§ Given information
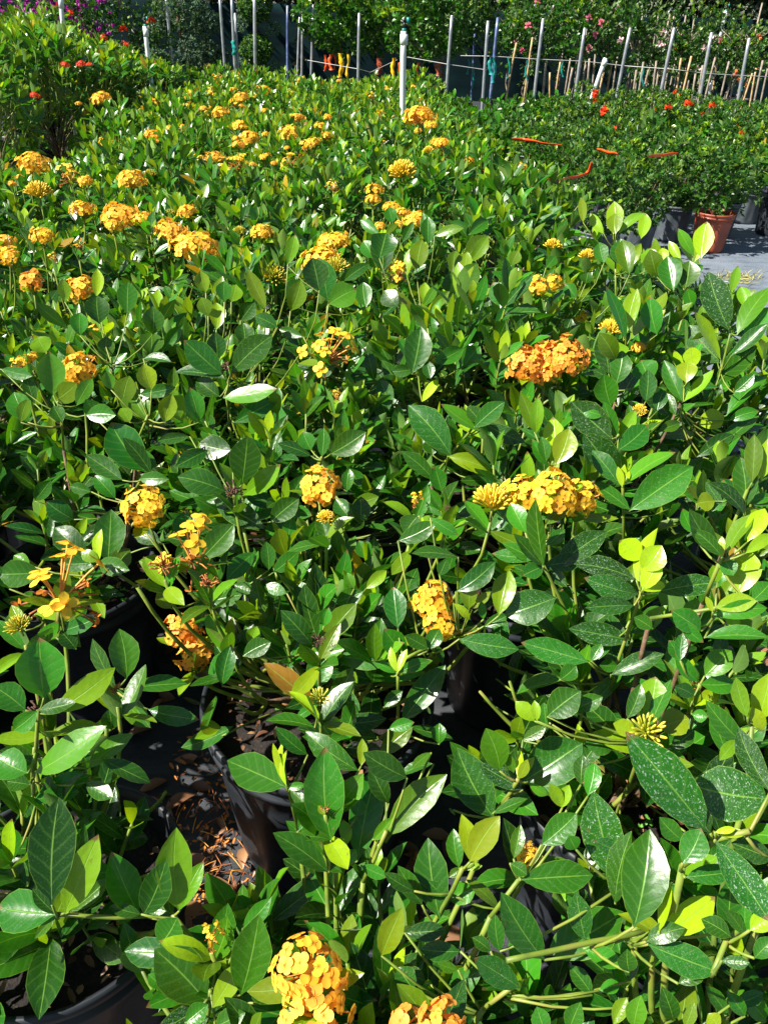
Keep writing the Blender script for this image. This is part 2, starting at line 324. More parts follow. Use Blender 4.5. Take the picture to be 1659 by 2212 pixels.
def tag(o, label=None, cat=None, group=None, kind=None):
    if label: o['label'] = label
    if cat: o['category'] = cat
    if group: o['group'] = group
    if kind: o['kind'] = kind
    return o
def empty(name, loc, label, cat, group=None, rz=0.0):
    o = bpy.data.objects.new(name, None); C.objects.link(o); o.location = loc; o.rotation_euler = (0, 0, rz); o.empty_display_size = 0.1
    return tag(o, label, cat, group)
def link(name, me, parent, loc=(0, 0, 0), rot=(0, 0, 0), sc=(1, 1, 1)):
    o = bpy.data.objects.new(name, me); C.objects.link(o); o.parent = parent; o.location = loc; o.rotation_euler = rot; o.scale = sc; return o

# ------------------------------------------------------------------ setting
mb = MB(); nx = 60
gx = np.linspace(-60, 60, nx+1); gy = np.linspace(-20, 160, nx+1)
GX, GY = np.meshgrid(gx, gy); V = np.stack([GX, GY, np.zeros_like(GX)], -1).reshape(-1, 3)
ii = np.arange(nx)[:, None]*(nx+1)+np.arange(nx)[None, :]
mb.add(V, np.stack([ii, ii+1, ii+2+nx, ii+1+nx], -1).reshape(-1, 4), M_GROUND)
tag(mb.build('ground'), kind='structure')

# ------------------------------------------------------------------ pots
def pot_mesh(name, r, h, m, seg=72):
    mb = MB(); b = r*0.78
    prof = [(0.0, .004), (b*.98, .004), (b, .012)]
    for i in range(1, 7): prof.append((b+(r*.94-b)*i/7, h*.86*i/7))
    prof += [(r*.945, h*.86), (r*.985, h*.865), (r*.99, h*.90), (r*.965, h*.905), (r*.975, h*.935), (r*1.0, h*.945), (r*1.012, h*.975), (r*1.0, h), (r*.965, h*.995), (r*.945, h*.95), (b*.95, h*.3)]
    lathe(mb, prof, m, seg, rib=r*.035, ribn=10, ribz=(.02, h*.80)); return mb.mesh(name)
def soil_mesh(name, r, z, n=10, seg=40):
    mb = MB(); prof = [(r*i/n, z+float(rng.normal(0, .002))-.012*(i/n)) for i in range(1, n+1)]
    prof = [(0.0001, z)]+prof; lathe(mb, prof, M_SOIL, seg)
    v = mb.V[0]; v[:, 2] += rng.normal(0, .003, len(v)); 
    # bark chips and fallen bits
    k = 90; a = rng.random(k)*6.28; rr = r*.92*np.sqrt(rng.random(k)); B = np.stack([rr*np.cos(a), rr*np.sin(a), np.full(k, z+.003)], 1)
    d = rng.normal(0, 1, (k, 3)); d[:, 2] *= .25; T = B+unit(d)*rng.uniform(.008, .026, k)[:, None]; T[:, 2] = np.maximum(T[:, 2], z+.001)
    leaves(mb, B, T, [0, 0, 1], rng.uniform(.004, .012, k), M_DEAD, age=rng.random(k)*1.6, lod=2)
    return mb.mesh(name)

# ------------------------------------------------------------------ ixora shoots
def shoot(lv, tip, d, size, nodes, r, flower=False):
    """append leaf pairs (base, tip, normal, width, age) down a shoot that ends at tip with direction d"""
    d = unit(np.asarray(d, float)); ref = unit(np.cross(d, [0.2, 0.9, 0.1])); ref2 = np.cross(d, ref)
    ph = r.random()*6.28
    young = r.random() < .68
    s0 = 0.0
    for k in range(nodes):
        a = ph+(k % 2)*1.57+r.normal(0, .15)
        for sgn in (1, -1):
            if k > 1 and r.random() < .12: continue
            sd_ = (math.cos(a)*ref+math.sin(a)*ref2)*sgn
            if k == 0: el, L = r.uniform(.2, .6), size*r.uniform(.55, .75)
            elif k == 1: el, L = r.uniform(.3, .75), size*r.uniform(.8, 1.0)
            else: el, L = r.uniform(.5, 1.15), size*r.uniform(.85, 1.12)
            if flower and k == 0: el = r.uniform(1.1, 1.5); L = size*.8
            ld = d*math.cos(el)+sd_*math.sin(el); ld[2] -= .12*k*.5; ld = unit(ld)
            b = np.asarray(tip)-d*s0; n = d-ld*(d@ld)
            ag = (r.uniform(.7, 1.0) if young else r.uniform(.4, .8)) if k == 0 else (r.uniform(.3, .72) if k == 1 and young else (r.uniform(0.15, .6) if k == 1 else r.uniform(0, .42)))
            if r.random() < .006: ag = 1.7
            lv.append((b, b+ld*L, n+r.normal(0, .18, 3), L*r.uniform(.31, .42), ag))
        s0 += size*(.11 if k == 0 else .27)*r.uniform(.8, 1.2)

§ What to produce
Restate the material word for word from its first line through the line containing "tag(mb.build('ground'), kind='structure')", both included; the pictures do not belong in it.

§ The solution
Keep writing the Blender script for this image. This is part 2, starting at line 324. More parts follow. Use Blender 4.5. Take the picture to be 1659 by 2212 pixels.
def tag(o, label=None, cat=None, group=None, kind=None):
    if label: o['label'] = label
    if cat: o['category'] = cat
    if group: o['group'] = group
    if kind: o['kind'] = kind
    return o
def empty(name, loc, label, cat, group=None, rz=0.0):
    o = bpy.data.objects.new(name, None); C.objects.link(o); o.location = loc; o.rotation_euler = (0, 0, rz); o.empty_display_size = 0.1
    return tag(o, label, cat, group)
def link(name, me, parent, loc=(0, 0, 0), rot=(0, 0, 0), sc=(1, 1, 1)):
    o = bpy.data.objects.new(name, me); C.objects.link(o); o.parent = parent; o.location = loc; o.rotation_euler = rot; o.scale = sc; return o

# ------------------------------------------------------------------ setting
mb = MB(); nx = 60
gx = np.linspace(-60, 60, nx+1); gy = np.linspace(-20, 160, nx+1)
GX, GY = np.meshgrid(gx, gy); V = np.stack([GX, GY, np.zeros_like(GX)], -1).reshape(-1, 3)
ii = np.arange(nx)[:, None]*(nx+1)+np.arange(nx)[None, :]
mb.add(V, np.stack([ii, ii+1, ii+2+nx, ii+1+nx], -1).reshape(-1, 4), M_GROUND)
tag(mb.build('ground'), kind='structure')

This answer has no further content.